Ni calefacción –salvo en los últimos tiempos- ni sillones cómodos. Los cuartos están iluminados por una bombilla de luz eléctrica que cuelga del techo, bajo un tulipán de vidrio esmerilado.

Como señala José María Ramos Mejía, su morada es más el lugar de penitencia de un fraile laico, que la mansión de un poderoso.

Lo eligen presidente y continúa en la misma casa. Hasta el mismo propietario va a verle personalmente, a ofrecerle una mansión en la calle Callao. Yrigoyen, después de oír amablemente las razones del casero, le contesta: “Me felicito de que haya venido, ya que aprovecharé esta circunstancia para pedirle una rebaja en el alquiler, pues la función pública me impedirá en lo sucesivo ocuparme de mis intereses”.

Se levanta a las seis de la mañana. Lección de esgrima, aún durante la segunda presidencia, cuanto tiene setenta y seis años, y una ducha fría. Escribe un par de horas. Recibe al director, o al redactor en jefe del diario oficial. En las postreras horas de la mañana llegan algunos de sus fieles, de los que componen su entorno, entre los que figura el joven zapatero italiano que vive enfrente y desempeña a su lado múltiples funciones, entre ellas las de emisario, introductor de visitantes, intermediario entre él y los pobres, secretario que no escribe, propagandista electoral y delegado ante la chamucina de los comités.

Yrigoyen almuerza con su hija y su secretaria, jamás con amigos. En la casa no se cocina. En la casa no se cocina. Yrigoyen se hace llevar la comida, en viandas, de un hotel de la avenida de Mayo, en el que ha almorzado durante años, antes de ser presidente. Come con buen apetito. Gusta de los platos fuertes, hasta en la proximidad de los ochente años. Bebe en cada comida –su único lujo- media botella de champaña; porque se lo exige su salud, no por sibaritismo. No duerme siesta. Presidente o no, dedica horas a sus largas conversaciones con amigos, correligionarios y visitantes, a quienes recibe de a uno. No toma nada a la tarde. Tampoco fuma. Se acuesta a las nueve y media de la noche.

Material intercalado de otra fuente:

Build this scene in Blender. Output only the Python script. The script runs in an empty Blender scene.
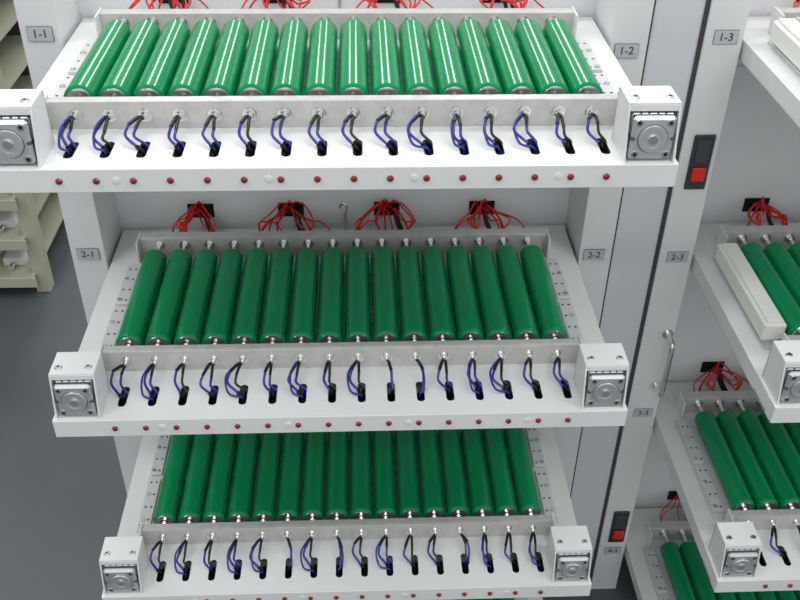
import bpy, math, random
from mathutils import Matrix, Vector
sc=bpy.context.scene
sc.view_settings.view_transform='Standard'
# ---------------------------------------------------------------- materials
def srgb(c):
    return tuple(((v/255)/12.92 if v/255<=.04045 else ((v/255+.055)/1.055)**2.4) for v in c)+(1,)
def mat(name,col,rough=.5,metal=0.,noise=0.,nscale=30,coat=0.,bump=0.,col2=None,spec=.5):
    m=bpy.data.materials.new(name); m.use_nodes=True
    nt=m.node_tree; b=nt.nodes["Principled BSDF"]
    c=srgb(col); b.inputs["Base Color"].default_value=c
    b.inputs["Roughness"].default_value=rough; b.inputs["Metallic"].default_value=metal
    b.inputs["Specular IOR Level"].default_value=spec
    b.inputs["Coat Weight"].default_value=coat; b.inputs["Coat Roughness"].default_value=.12
    if noise or bump:
        tc=nt.nodes.new("ShaderNodeTexCoord"); n=nt.nodes.new("ShaderNodeTexNoise")
        n.inputs["Scale"].default_value=nscale; n.inputs["Detail"].default_value=5
        nt.links.new(tc.outputs["Object"],n.inputs["Vector"])
        if noise:
            r=nt.nodes.new("ShaderNodeValToRGB")
            a=srgb(col2) if col2 else tuple(x*(1-noise) for x in c[:3])+(1,)
            r.color_ramp.elements[0].color=a; r.color_ramp.elements[0].position=.35
            r.color_ramp.elements[1].color=c; r.color_ramp.elements[1].position=.65
            nt.links.new(n.outputs["Fac"],r.inputs["Fac"]); nt.links.new(r.outputs["Color"],b.inputs["Base Color"])
        if bump:
            bp=nt.nodes.new("ShaderNodeBump"); bp.inputs["Strength"].default_value=bump; bp.inputs["Distance"].default_value=.002
            nt.links.new(n.outputs["Fac"],bp.inputs["Height"]); nt.links.new(bp.outputs["Normal"],b.inputs["Normal"])
    return m
M=dict(
 white=mat("white_powder_coat",(226,227,226),.42,noise=.04,nscale=8),
 white2=mat("cabinet_grey_white",(222,224,225),.4,noise=.05,nscale=4),
 panel=mat("panel_light_grey",(228,231,233),.5,noise=.05,nscale=5),
 recess=mat("panel_recess_grey",(206,210,213),.45),
 seam=mat("seam_dark",(60,62,66),.7),
 bar=mat("satin_bar",(200,200,196),.38,.15,noise=.12,nscale=60),
 steel=mat("steel",(228,228,226),.2,.95),
 alu=mat("aluminium",(214,216,218),.38,.75,noise=.08,nscale=90),
 aludark=mat("aluminium_groove",(105,108,112),.45,.6),
 green=mat("green_shrink_wrap",(0,138,82),.17,noise=.06,nscale=14,spec=.3),
 black=mat("black_plastic",(14,14,16),.35),
 bezel=mat("bezel_dark_grey",(50,51,54),.4),
 hole=mat("hole_dark",(10,10,11),.9),
 blue=mat("blue_wire",(10,22,132),.35,coat=.25),
 red=mat("red_wire",(205,22,22),.4),
 ledred=mat("red_indicator",(128,12,26),.25,coat=.5),
 ledwhite=mat("white_indicator",(222,224,224),.35,coat=.1),
 redsw=mat("red_rocker",(215,40,30),.3),
 plate=mat("fixture_plate",(208,210,208),.45,noise=.05,nscale=20),
 foam=mat("insulation_white",(238,238,230),.6),
 label=mat("label_grey",(186,190,192),.5),
 ink=mat("label_ink",(50,52,56),.6),
 floor=mat("floor_epoxy_grey",(90,95,98),.45,noise=.25,nscale=2.2,bump=.1),
 beige=mat("beige_paint",(186,185,164),.5,noise=.06,nscale=8),
 wall=mat("wall_paint",(165,168,170),.7,noise=.05,nscale=2),
)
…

Poseía una memoria napoleónica. Hombres y nombres no se le olvidaban jamás. Los favores y los servicios que se le prestaban, tenían infaliblemente recompensa.

Durante más de cincuenta años vive como un monje. Ni una vez ha ido a un teatro, a una fiesta, a un banquete, a un cinematógrafo, a una reunión de amigos. No ha viajado sino para ir al campo o al destierro. Como presidente, asiste, por deber, a algunas representaciones oficiales en el Teatro Colón, en las fiestas patrias; pero se marcha apenas terminado el primer acto. Es uno de los rarísimos hombres en el mundo que no ha visto a Carlos Chaplin. Ha renunciado a todo, salvo al amor de su pueblo y al amor de algunas mujeres. Su ascetismo impresiona. Esos cincuenta años sin diversiones, sin fiestas, sin viajes, sin placeres, dedicados a los que él cree “la salvación” de su pueblo, constituyen un caso único en nuestra tierra y tal vez en el mundo.

Como señala José María Ramos Mejía, en los tiempos de tregua, de larga tregua a veces, se entrega al trabajo activo con una serena ecuanimidad de campesino heroico; va y viene con una actividad febril, levanta una fortuna porque es hábil y afortunado. ¿Para entregarla a los placeres de un sensual sibaritismo?. No para arrojarla al horno del sacro molde soñado de la acción empenachada del motín reparador.

Pero, tal como lo expone Carlos Rodríguez Larreta, en los sucesos revolucionarios –como los de 1905- Yrigoyen parecía otro. Era infatigable; conspiraba a todas horas; de día y de noche; cambiaba de sitio para celebrar sus misteriosas entrevistas; elegía uno u otro de los escritorios de sus amigos; en cierta época prefirió la casa de remates de Bullrich, porque tenía dos salidas; recurría a toda especie de ardides para burlar a la policía que lo siguió por años, a sol y a sombra; sólo él tenía todos los hilos de la trama y rara vez delegó en uno que otro algún fragmento de la tarea; con haberle detenido únicamente a él habría bastado para que un día toda la obra se viniese abajo; Ricchieri, el ministro de Guerra de Roca, cambiaba a menudo de regimiento a los oficiales sospechosos, mandándolos a los regimientos más distantes, y él empezaba otra vez como una araña a la que le han roto un pedazo de su tela, y, pacientemente, la urdía de nuevo; era una consagración absoluta, una verdadera locura, puesto que con un poco de “buen sentido” habría desistido veinte veces de la empresa.